**Source data**.
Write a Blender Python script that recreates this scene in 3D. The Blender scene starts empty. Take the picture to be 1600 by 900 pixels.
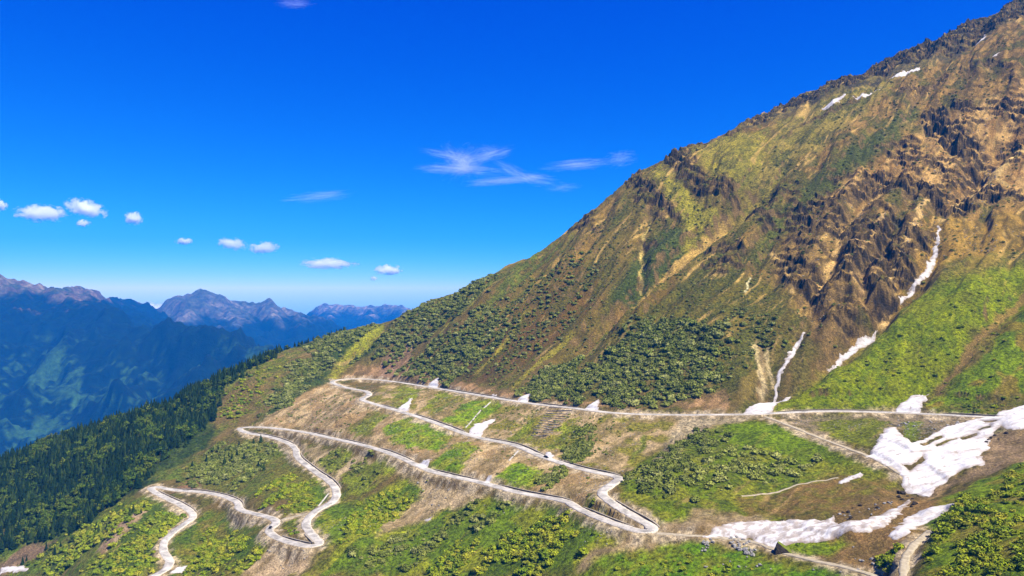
import bpy, math, random
import numpy as np
from mathutils import Vector

R = math.radians
C = bpy.context.scene
COL = C.collection
rng = np.random.default_rng(11)
random.seed(7)

# ------------------------------------------------------------------ camera, sky, sun, exposure
F = 1150.0                                   # focal length in photo pixels (1600 wide)
cam_d = bpy.data.cameras.new('camera')
cam_d.sensor_width = 36.0
cam_d.lens = F / 1600 * 36.0
cam_d.clip_start = 1.0
cam_d.clip_end = 60000.0
cam = bpy.data.objects.new('camera', cam_d)
COL.objects.link(cam)
cam.location = (0, 0, 0)
cam.rotation_euler = (R(90), 0, 0)
C.camera = cam

SUN_DIR = Vector((0.44, -0.30, 0.85)).normalized()
SUN_EL = math.asin(SUN_DIR.z)
SUN_AZ = math.atan2(SUN_DIR.x, SUN_DIR.y)
w = bpy.data.worlds.new('World')
C.world = w
w.use_nodes = True
nt = w.node_tree
bg = nt.nodes['Background']
sky = nt.nodes.new('ShaderNodeTexSky')
sky.sky_type = 'NISHITA'
sky.sun_disc = False
sky.sun_elevation = SUN_EL
sky.sun_rotation = SUN_AZ
sky.altitude = 3500
sky.air_density = 1.0
sky.dust_density = 0.15
sky.ozone_density = 4.0
# a polarised, deep mountain sky: each channel gets its own contrast
spl = nt.nodes.new('ShaderNodeSeparateColor')
cmb = nt.nodes.new('ShaderNodeCombineColor')
nt.links.new(sky.outputs[0], spl.inputs[0])
SKY_GRADE = [(0.0088, 3.0), (0.132, 1.65), (1.52, 0.5)]
for k, (gain, power) in enumerate(SKY_GRADE):
    pw = nt.nodes.new('ShaderNodeMath')
    pw.operation = 'POWER'
    pw.inputs[1].default_value = power
    ml = nt.nodes.new('ShaderNodeMath')
    ml.operation = 'MULTIPLY'
    ml.inputs[1].default_value = gain
    nt.links.new(spl.outputs[k], pw.inputs[0])
    nt.links.new(pw.outputs[0], ml.inputs[0])
    nt.links.new(ml.outputs[0], cmb.inputs[k])
nt.links.new(cmb.outputs[0], bg.inputs['Color'])
bg.inputs['Strength'].default_value = 0.10
w.cycles.sampling_method = 'AUTOMATIC'

sd = bpy.data.lights.new('sun', 'SUN')
sd.energy = 4.9
sd.angle = R(0.53)
sd.color = (1.0, 0.93, 0.80)
so = bpy.data.objects.new('sun', sd)
COL.objects.link(so)
so.rotation_euler = SUN_DIR.to_track_quat('Z', 'Y').to_euler()

C.view_settings.view_transform = 'Standard'
C.view_settings.look = 'None'
C.view_settings.exposure = 1.42
C.view_settings.gamma = 1.0
C.view_settings.use_curve_mapping = False
C.cycles.use_denoising = True
C.cycles.max_bounces = 12
C.cycles.diffuse_bounces = 2
C.cycles.volume_bounces = 10
C.cycles.transparent_max_bounces = 8

KALB = 0.60                                  # apparent sunlit colour -> base colour


def lin(c):
    a = np.asarray(c, float) / 255.0
    return np.where(a <= 0.04045, a / 12.92, ((a + 0.055) / 1.055) ** 2.4)


def alb(c):
    return lin(c) * KALB


# ------------------------------------------------------------------ noise
_perm = np.random.default_rng(5).permutation(512).astype(np.int64)


def perlin(x, y, seed=0):
    xi = np.floor(x).astype(np.int64)
    yi = np.floor(y).astype(np.int64)
    xf = x - xi
    yf = y - yi
    u = xf * xf * xf * (xf * (xf * 6 - 15) + 10)
    v = yf * yf * yf * (yf * (yf * 6 - 15) + 10)

    def g(ix, iy, dx, dy):
        h = _perm[(_perm[(ix + seed * 37) & 511] + iy) & 511]
        a = h * (2 * math.pi / 512)
        return np.cos(a) * dx + np.sin(a) * dy
    n00 = g(xi, yi, xf, yf)
    n10 = g(xi + 1, yi, xf - 1, yf)
    n01 = g(xi, yi + 1, xf, yf - 1)
    n11 = g(xi + 1, yi + 1, xf - 1, yf - 1)
    a = n00 + u * (n10 - n00)
    b = n01 + u * (n11 - n01)
    return (a + v * (b - a)) * 1.41


def fbm(x, y, octv=4, seed=0, gain=0.5):
    s = np.zeros_like(x)
    a = 1.0
    for i in range(octv):
        s += a * perlin(x * 2 ** i + 13.7 * i, y * 2 ** i - 7.1 * i, seed + i)
        a *= gain
    return s


def ridged(x, y, octv=4, seed=0, gain=0.5):
    s = np.zeros_like(x)
    a = 1.0
    t = 0.0
    for i in range(octv):
        s += a * (1 - 2 * np.abs(perlin(x * 2 ** i + 3.3 * i, y * 2 ** i + 9.2 * i, seed + i)))
        t += a
        a *= gain
    return s / t


def facets(x, y, size, seed, tilt=0.5):
    """blocks of rock: each cell of a jittered lattice is its own tilted plane; sharp breaks between"""
    gx_, gy_ = x / size, y / size
    ix, iy = np.floor(gx_).astype(np.int64), np.floor(gy_).astype(np.int64)
    best = np.full(x.shape, 9.0)
    second = np.full(x.shape, 9.0)
    out = np.zeros(x.shape)
    for dx in (-1, 0, 1):
        for dy in (-1, 0, 1):
            cx_, cy_ = ix + dx, iy + dy
            h = _perm[(_perm[(cx_ + seed * 31) & 511] + cy_) & 511]
            h2 = _perm[(h + 77) & 511]
            h3 = _perm[(h2 + 131) & 511]
            h4 = _perm[(h3 + 19) & 511]
            px_, py_ = cx_ + h / 511.0, cy_ + h2 / 511.0
            d = (gx_ - px_) ** 2 + (gy_ - py_) ** 2
            val = (h3 / 511.0 - .5) + tilt * ((gx_ - px_) * (h4 / 255.0 - 1) + (gy_ - py_) * (h2 / 255.0 - 1))
            m = d < best
            second = np.where(m, best, np.minimum(second, d))
            out = np.where(m, val, out)
            best = np.where(m, d, best)
    crack = np.clip((np.sqrt(second) - np.sqrt(best)) / .12, 0, 1)
    return out - .35 * (1 - crack)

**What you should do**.
Return the material word for word. Pictures are not part of the copy.

**Exercise answer**.
Write a Blender Python script that recreates this scene in 3D. The Blender scene starts empty. Take the picture to be 1600 by 900 pixels.
import bpy, math, random
import numpy as np
from mathutils import Vector

R = math.radians
C = bpy.context.scene
COL = C.collection
rng = np.random.default_rng(11)
random.seed(7)

# ------------------------------------------------------------------ camera, sky, sun, exposure
F = 1150.0                                   # focal length in photo pixels (1600 wide)
cam_d = bpy.data.cameras.new('camera')
cam_d.sensor_width = 36.0
cam_d.lens = F / 1600 * 36.0
cam_d.clip_start = 1.0
cam_d.clip_end = 60000.0
cam = bpy.data.objects.new('camera', cam_d)
COL.objects.link(cam)
cam.location = (0, 0, 0)
cam.rotation_euler = (R(90), 0, 0)
C.camera = cam

SUN_DIR = Vector((0.44, -0.30, 0.85)).normalized()
SUN_EL = math.asin(SUN_DIR.z)
SUN_AZ = math.atan2(SUN_DIR.x, SUN_DIR.y)
w = bpy.data.worlds.new('World')
C.world = w
w.use_nodes = True
nt = w.node_tree
bg = nt.nodes['Background']
sky = nt.nodes.new('ShaderNodeTexSky')
sky.sky_type = 'NISHITA'
sky.sun_disc = False
sky.sun_elevation = SUN_EL
sky.sun_rotation = SUN_AZ
sky.altitude = 3500
sky.air_density = 1.0
sky.dust_density = 0.15
sky.ozone_density = 4.0
# a polarised, deep mountain sky: each channel gets its own contrast
spl = nt.nodes.new('ShaderNodeSeparateColor')
cmb = nt.nodes.new('ShaderNodeCombineColor')
nt.links.new(sky.outputs[0], spl.inputs[0])
SKY_GRADE = [(0.0088, 3.0), (0.132, 1.65), (1.52, 0.5)]
for k, (gain, power) in enumerate(SKY_GRADE):
    pw = nt.nodes.new('ShaderNodeMath')
    pw.operation = 'POWER'
    pw.inputs[1].default_value = power
    ml = nt.nodes.new('ShaderNodeMath')
    ml.operation = 'MULTIPLY'
    ml.inputs[1].default_value = gain
    nt.links.new(spl.outputs[k], pw.inputs[0])
    nt.links.new(pw.outputs[0], ml.inputs[0])
    nt.links.new(ml.outputs[0], cmb.inputs[k])
nt.links.new(cmb.outputs[0], bg.inputs['Color'])
bg.inputs['Strength'].default_value = 0.10
w.cycles.sampling_method = 'AUTOMATIC'

sd = bpy.data.lights.new('sun', 'SUN')
sd.energy = 4.9
sd.angle = R(0.53)
sd.color = (1.0, 0.93, 0.80)
so = bpy.data.objects.new('sun', sd)
COL.objects.link(so)
so.rotation_euler = SUN_DIR.to_track_quat('Z', 'Y').to_euler()

C.view_settings.view_transform = 'Standard'
C.view_settings.look = 'None'
C.view_settings.exposure = 1.42
C.view_settings.gamma = 1.0
C.view_settings.use_curve_mapping = False
C.cycles.use_denoising = True
C.cycles.max_bounces = 12
C.cycles.diffuse_bounces = 2
C.cycles.volume_bounces = 10
C.cycles.transparent_max_bounces = 8

KALB = 0.60                                  # apparent sunlit colour -> base colour


def lin(c):
    a = np.asarray(c, float) / 255.0
    return np.where(a <= 0.04045, a / 12.92, ((a + 0.055) / 1.055) ** 2.4)


def alb(c):
    return lin(c) * KALB


# ------------------------------------------------------------------ noise
_perm = np.random.default_rng(5).permutation(512).astype(np.int64)


def perlin(x, y, seed=0):
    xi = np.floor(x).astype(np.int64)
    yi = np.floor(y).astype(np.int64)
    xf = x - xi
    yf = y - yi
    u = xf * xf * xf * (xf * (xf * 6 - 15) + 10)
    v = yf * yf * yf * (yf * (yf * 6 - 15) + 10)

    def g(ix, iy, dx, dy):
        h = _perm[(_perm[(ix + seed * 37) & 511] + iy) & 511]
        a = h * (2 * math.pi / 512)
        return np.cos(a) * dx + np.sin(a) * dy
    n00 = g(xi, yi, xf, yf)
    n10 = g(xi + 1, yi, xf - 1, yf)
    n01 = g(xi, yi + 1, xf, yf - 1)
    n11 = g(xi + 1, yi + 1, xf - 1, yf - 1)
    a = n00 + u * (n10 - n00)
    b = n01 + u * (n11 - n01)
    return (a + v * (b - a)) * 1.41


def fbm(x, y, octv=4, seed=0, gain=0.5):
    s = np.zeros_like(x)
    a = 1.0
    for i in range(octv):
        s += a * perlin(x * 2 ** i + 13.7 * i, y * 2 ** i - 7.1 * i, seed + i)
        a *= gain
    return s


def ridged(x, y, octv=4, seed=0, gain=0.5):
    s = np.zeros_like(x)
    a = 1.0
    t = 0.0
    for i in range(octv):
        s += a * (1 - 2 * np.abs(perlin(x * 2 ** i + 3.3 * i, y * 2 ** i + 9.2 * i, seed + i)))
        t += a
        a *= gain
    return s / t


def facets(x, y, size, seed, tilt=0.5):
    """blocks of rock: each cell of a jittered lattice is its own tilted plane; sharp breaks between"""
    gx_, gy_ = x / size, y / size
    ix, iy = np.floor(gx_).astype(np.int64), np.floor(gy_).astype(np.int64)
    best = np.full(x.shape, 9.0)
    second = np.full(x.shape, 9.0)
    out = np.zeros(x.shape)
    for dx in (-1, 0, 1):
        for dy in (-1, 0, 1):
            cx_, cy_ = ix + dx, iy + dy
            h = _perm[(_perm[(cx_ + seed * 31) & 511] + cy_) & 511]
            h2 = _perm[(h + 77) & 511]
            h3 = _perm[(h2 + 131) & 511]
            h4 = _perm[(h3 + 19) & 511]
            px_, py_ = cx_ + h / 511.0, cy_ + h2 / 511.0
            d = (gx_ - px_) ** 2 + (gy_ - py_) ** 2
            val = (h3 / 511.0 - .5) + tilt * ((gx_ - px_) * (h4 / 255.0 - 1) + (gy_ - py_) * (h2 / 255.0 - 1))
            m = d < best
            second = np.where(m, best, np.minimum(second, d))
            out = np.where(m, val, out)
            best = np.where(m, d, best)
    crack = np.clip((np.sqrt(second) - np.sqrt(best)) / .12, 0, 1)
    return out - .35 * (1 - crack)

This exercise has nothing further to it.